Nevertheless, to make yet another contribution to society, we hereby present the tier one airlines from the Middle East. Perfect when visiting the next edition of the IDEX Arms Bazaar in Abu Dhabi, stopping by Doha for some caviar at Al Shaheen, or – god forbid – passing through Dubai for a (hopefully) quick transfer.

1. Etihad
Sheikh Khalifa bin Zayed Al Nahyan certainly has an excellent choice in airlines. The Abu Dhabi Sheikh not only hosts specially recruited Food and Beverage Managers for each flight, but the Diamond First Class non-stop to JFK is divine. We’re especially excited about the upcoming A350-1000s which will be a nice addition to this sweet Middle Eastern aviation gem.

2. Qatar Airways
The post-flight nightmare is easily handled by the charming staff at The Premium Terminal at Doha International. As Tyler noted, that new line of 777s is also well awaited. Doha is literally overfull with business men waiting to get a smooth departure to Barcelona, Taipei or Oslo.

3. Emirates
Dubai is an awful mess, but as an international flight hub is performs well. With an impressive route map, Emirates comes in with a strong third position. Our man Tyler Brûlé has another essential life improvement that comes with the service:

“Best time saver: to shower at the airport or not to shower at the airport? This dilemma has now been solved thanks to the shower suites on Emirates’ new A380s. “

A proper travelling bag

Boston porter bag
As I assume readers of this publication are all too well aware of, having to check in luggage is a dreadful exercise. Descending to Hong Kong or New York with only a well-sized luggage bag, you can easily be at the office or at your favourite weekend escape within 20 minutes of touch down. Monocle has been kind enough to retail the perfect travelling companion – the Porter Boston bag. As described by Moncole’s website:

This bag is small enough to meet all hand-luggage regulations – it will easily fit into an overhead cabin or under an A320 seat – yet, with a bit of smart packing, could contain enough to last you a week or more. Also, includes a laundry bag, a pouch for toiletries and pouch to store a bag when you get back to your pied-à-terre.

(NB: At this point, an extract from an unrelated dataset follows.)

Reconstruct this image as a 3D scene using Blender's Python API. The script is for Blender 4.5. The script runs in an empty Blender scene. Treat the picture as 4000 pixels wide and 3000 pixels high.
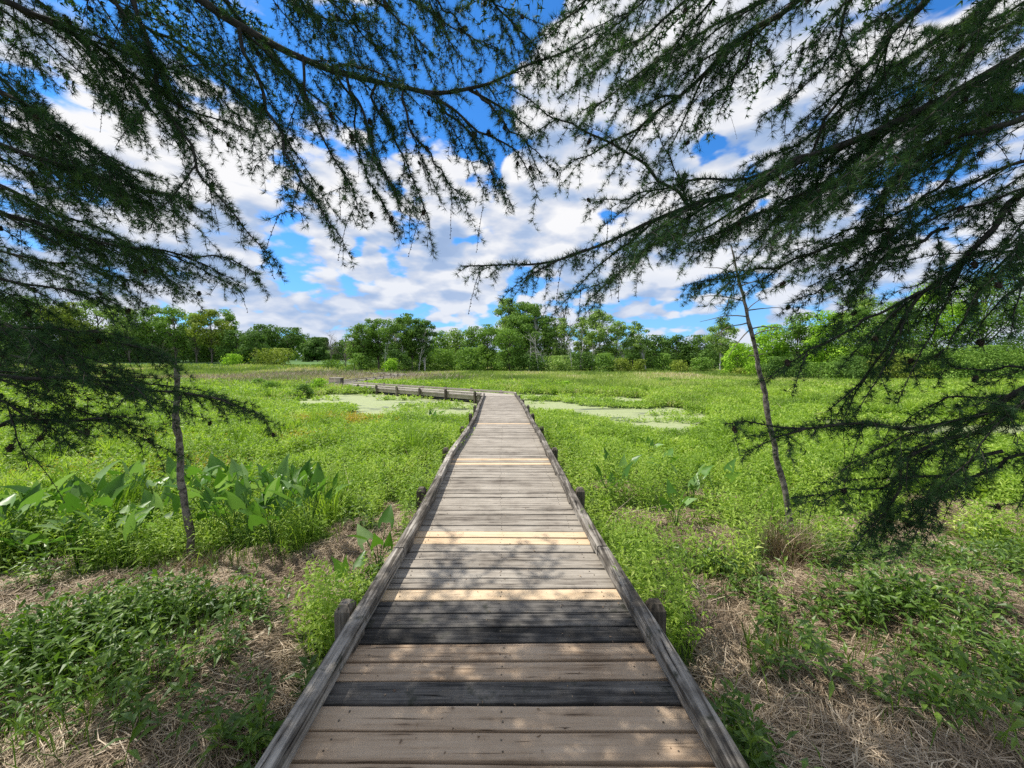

If you decide to pick one up, be sure to report back to us how well it performs in The Tyler Brulé challenge. Send us a mail at incotex@beingtylerbrule.com

Dispatching an intern

TGV Gare de l’Est

Imagine this scenario: you’re in transit between Basel and Paris, en route to Tokyo (Haneda, of course). You realise that you’ve left your wallet at the hotel. The concierge phoned the limo service but it was too late – you were already stretching out in the Business Premier Class of the TGV. I think we can all relate to the situation. But how would you solve it? Tyler presents his solution in the FT:

The plan involved having our Swiss colleague take the wallet to Zurich where he would be met by our new intern Jonathan, who was dispatched from London to deliver the wallet to Paris. While some very high winds almost delayed his flight’s approach to Zurich, Jonathan eventually made it to the small cocktail party we were hosting on Rue Royale with enough time to knock back a glass of champagne before we had to leave.

I’m kicking myself because I didn’t think of that.